Count how many lines contain the word "from". Respond with the number alone.

**Data shown**
++++++++++++++++++++
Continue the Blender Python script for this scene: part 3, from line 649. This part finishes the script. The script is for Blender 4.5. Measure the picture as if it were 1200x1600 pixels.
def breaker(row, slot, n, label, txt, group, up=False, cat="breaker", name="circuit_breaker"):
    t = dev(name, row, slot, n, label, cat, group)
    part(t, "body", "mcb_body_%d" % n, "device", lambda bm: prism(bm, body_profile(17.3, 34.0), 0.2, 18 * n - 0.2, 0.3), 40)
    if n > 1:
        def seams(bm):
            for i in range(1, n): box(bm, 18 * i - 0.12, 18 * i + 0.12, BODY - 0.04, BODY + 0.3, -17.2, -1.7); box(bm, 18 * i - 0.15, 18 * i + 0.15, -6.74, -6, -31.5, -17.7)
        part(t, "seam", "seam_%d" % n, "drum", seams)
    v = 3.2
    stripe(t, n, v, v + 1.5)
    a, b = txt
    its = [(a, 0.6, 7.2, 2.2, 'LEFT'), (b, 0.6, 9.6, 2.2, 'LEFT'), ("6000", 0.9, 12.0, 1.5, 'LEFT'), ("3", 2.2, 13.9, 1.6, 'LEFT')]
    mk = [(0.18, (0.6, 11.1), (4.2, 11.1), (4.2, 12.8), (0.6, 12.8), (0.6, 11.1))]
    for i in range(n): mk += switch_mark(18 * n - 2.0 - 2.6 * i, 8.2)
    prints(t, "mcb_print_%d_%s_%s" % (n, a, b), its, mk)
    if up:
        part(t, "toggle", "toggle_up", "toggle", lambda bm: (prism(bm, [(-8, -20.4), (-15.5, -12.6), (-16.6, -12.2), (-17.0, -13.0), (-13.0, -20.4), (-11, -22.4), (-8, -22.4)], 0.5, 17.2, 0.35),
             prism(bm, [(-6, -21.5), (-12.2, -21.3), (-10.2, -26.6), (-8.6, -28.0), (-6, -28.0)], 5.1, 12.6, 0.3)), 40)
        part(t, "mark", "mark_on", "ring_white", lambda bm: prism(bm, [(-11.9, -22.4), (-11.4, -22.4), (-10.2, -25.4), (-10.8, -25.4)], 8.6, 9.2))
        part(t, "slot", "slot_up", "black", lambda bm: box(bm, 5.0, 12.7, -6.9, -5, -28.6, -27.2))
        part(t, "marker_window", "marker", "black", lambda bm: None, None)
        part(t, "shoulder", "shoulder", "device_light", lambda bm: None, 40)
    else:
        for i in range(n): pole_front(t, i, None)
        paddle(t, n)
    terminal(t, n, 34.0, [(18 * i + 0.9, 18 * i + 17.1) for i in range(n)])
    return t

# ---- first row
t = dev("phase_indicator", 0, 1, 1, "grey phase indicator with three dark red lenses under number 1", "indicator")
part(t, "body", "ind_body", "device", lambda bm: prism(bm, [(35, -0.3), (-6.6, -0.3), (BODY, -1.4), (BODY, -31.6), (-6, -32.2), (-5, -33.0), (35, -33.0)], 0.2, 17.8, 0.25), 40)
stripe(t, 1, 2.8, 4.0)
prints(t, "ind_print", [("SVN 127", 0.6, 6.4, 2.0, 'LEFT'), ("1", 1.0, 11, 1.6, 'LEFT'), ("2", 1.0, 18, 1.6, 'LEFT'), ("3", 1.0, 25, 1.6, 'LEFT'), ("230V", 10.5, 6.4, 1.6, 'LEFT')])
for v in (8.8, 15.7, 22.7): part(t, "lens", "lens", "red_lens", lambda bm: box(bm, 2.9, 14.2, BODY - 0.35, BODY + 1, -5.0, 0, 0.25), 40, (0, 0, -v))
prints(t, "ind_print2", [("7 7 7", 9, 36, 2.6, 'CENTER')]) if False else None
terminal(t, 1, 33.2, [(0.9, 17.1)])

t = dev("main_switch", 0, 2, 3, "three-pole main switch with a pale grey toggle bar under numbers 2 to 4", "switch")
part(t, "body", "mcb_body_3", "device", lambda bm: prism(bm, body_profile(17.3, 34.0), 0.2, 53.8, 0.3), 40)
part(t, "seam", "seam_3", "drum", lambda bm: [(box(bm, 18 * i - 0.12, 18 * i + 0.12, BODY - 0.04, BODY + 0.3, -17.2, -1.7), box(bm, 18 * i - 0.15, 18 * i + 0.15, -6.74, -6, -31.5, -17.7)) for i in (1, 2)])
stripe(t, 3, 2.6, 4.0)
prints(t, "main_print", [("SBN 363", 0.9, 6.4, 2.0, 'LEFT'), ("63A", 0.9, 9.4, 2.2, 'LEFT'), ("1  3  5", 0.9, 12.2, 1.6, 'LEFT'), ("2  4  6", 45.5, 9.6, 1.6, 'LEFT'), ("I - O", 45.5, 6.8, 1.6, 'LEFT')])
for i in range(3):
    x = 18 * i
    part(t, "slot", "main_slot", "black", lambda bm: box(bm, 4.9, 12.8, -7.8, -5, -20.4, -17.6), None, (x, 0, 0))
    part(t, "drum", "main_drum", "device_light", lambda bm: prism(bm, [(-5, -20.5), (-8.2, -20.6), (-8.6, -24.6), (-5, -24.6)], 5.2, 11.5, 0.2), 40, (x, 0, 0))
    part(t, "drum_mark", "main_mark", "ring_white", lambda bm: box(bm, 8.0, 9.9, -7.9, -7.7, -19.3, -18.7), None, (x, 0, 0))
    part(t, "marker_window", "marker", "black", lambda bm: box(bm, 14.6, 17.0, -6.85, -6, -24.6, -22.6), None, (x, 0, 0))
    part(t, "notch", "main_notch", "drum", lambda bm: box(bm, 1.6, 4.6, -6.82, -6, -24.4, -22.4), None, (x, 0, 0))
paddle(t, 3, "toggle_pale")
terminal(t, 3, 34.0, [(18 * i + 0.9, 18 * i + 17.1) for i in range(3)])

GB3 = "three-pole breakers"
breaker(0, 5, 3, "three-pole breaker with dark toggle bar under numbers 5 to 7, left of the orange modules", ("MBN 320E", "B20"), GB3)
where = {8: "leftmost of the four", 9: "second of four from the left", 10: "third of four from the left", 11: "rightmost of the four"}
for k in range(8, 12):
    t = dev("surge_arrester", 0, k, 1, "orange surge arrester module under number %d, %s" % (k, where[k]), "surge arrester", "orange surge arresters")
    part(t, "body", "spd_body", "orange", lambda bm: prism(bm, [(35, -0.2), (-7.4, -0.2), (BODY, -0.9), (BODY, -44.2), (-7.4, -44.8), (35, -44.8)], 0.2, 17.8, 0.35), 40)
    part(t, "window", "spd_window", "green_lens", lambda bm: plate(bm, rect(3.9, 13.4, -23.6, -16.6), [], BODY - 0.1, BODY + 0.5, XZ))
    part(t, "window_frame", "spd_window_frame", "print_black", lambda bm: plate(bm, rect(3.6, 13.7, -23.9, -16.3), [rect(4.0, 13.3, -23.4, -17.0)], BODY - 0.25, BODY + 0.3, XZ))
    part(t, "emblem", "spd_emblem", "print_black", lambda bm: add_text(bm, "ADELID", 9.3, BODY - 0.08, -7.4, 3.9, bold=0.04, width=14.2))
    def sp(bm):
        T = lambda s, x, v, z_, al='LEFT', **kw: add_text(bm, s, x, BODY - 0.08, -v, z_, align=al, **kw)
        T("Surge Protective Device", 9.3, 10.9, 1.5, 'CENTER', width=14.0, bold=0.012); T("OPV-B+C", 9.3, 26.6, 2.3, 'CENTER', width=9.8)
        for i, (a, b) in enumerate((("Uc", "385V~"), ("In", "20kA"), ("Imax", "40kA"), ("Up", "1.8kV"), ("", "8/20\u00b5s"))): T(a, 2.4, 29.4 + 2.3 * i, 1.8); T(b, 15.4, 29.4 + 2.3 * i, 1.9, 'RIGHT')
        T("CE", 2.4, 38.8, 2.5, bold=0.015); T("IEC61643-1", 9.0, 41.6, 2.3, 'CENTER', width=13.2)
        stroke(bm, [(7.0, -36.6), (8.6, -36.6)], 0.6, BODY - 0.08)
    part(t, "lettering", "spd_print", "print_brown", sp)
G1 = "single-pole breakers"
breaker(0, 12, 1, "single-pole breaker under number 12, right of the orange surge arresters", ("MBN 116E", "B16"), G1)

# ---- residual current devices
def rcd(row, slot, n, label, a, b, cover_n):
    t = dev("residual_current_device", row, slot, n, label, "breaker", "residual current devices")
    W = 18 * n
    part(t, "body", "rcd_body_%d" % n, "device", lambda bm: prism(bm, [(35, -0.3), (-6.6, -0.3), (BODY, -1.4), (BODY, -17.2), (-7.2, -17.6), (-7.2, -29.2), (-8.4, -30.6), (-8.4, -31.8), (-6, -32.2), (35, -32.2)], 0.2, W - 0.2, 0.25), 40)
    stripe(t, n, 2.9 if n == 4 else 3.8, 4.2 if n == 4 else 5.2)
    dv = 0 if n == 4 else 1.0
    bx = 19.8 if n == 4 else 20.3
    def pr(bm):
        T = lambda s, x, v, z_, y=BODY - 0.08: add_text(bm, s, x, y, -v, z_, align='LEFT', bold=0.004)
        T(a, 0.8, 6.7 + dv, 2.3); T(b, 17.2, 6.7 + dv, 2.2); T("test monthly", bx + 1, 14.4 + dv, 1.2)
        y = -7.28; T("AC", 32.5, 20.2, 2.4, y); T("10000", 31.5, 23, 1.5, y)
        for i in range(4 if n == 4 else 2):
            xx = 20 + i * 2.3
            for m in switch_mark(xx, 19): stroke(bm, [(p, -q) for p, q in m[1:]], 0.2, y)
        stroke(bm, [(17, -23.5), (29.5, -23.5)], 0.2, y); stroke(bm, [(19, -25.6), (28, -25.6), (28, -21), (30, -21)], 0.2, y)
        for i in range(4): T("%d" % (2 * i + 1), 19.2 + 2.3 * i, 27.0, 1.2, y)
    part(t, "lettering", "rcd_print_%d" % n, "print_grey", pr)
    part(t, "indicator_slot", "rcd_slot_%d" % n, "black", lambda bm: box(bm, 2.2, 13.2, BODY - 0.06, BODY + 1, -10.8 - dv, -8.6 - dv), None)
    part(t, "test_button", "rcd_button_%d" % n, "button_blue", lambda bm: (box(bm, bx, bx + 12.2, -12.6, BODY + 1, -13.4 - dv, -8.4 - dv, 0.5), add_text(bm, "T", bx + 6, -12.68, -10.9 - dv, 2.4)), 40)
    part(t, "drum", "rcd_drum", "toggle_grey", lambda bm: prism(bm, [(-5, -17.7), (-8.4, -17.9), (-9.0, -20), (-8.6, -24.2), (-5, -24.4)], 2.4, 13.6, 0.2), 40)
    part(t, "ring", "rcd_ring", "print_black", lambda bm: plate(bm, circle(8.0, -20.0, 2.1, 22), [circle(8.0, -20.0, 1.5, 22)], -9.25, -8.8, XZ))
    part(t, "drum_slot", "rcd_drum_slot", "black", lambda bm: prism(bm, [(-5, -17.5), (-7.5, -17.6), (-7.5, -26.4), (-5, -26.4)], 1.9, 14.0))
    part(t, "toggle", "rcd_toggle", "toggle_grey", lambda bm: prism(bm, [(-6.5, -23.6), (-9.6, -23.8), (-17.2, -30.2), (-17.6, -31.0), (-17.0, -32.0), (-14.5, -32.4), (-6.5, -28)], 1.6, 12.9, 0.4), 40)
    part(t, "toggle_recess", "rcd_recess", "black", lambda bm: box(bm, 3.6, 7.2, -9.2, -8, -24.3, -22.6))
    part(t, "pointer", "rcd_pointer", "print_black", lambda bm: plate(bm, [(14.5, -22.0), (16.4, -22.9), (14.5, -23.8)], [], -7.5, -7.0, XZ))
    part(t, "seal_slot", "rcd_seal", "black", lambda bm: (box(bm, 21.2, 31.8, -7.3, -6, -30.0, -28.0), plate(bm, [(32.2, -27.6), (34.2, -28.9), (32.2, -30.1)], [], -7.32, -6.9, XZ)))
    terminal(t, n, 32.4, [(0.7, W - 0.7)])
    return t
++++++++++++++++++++
**Answer**
2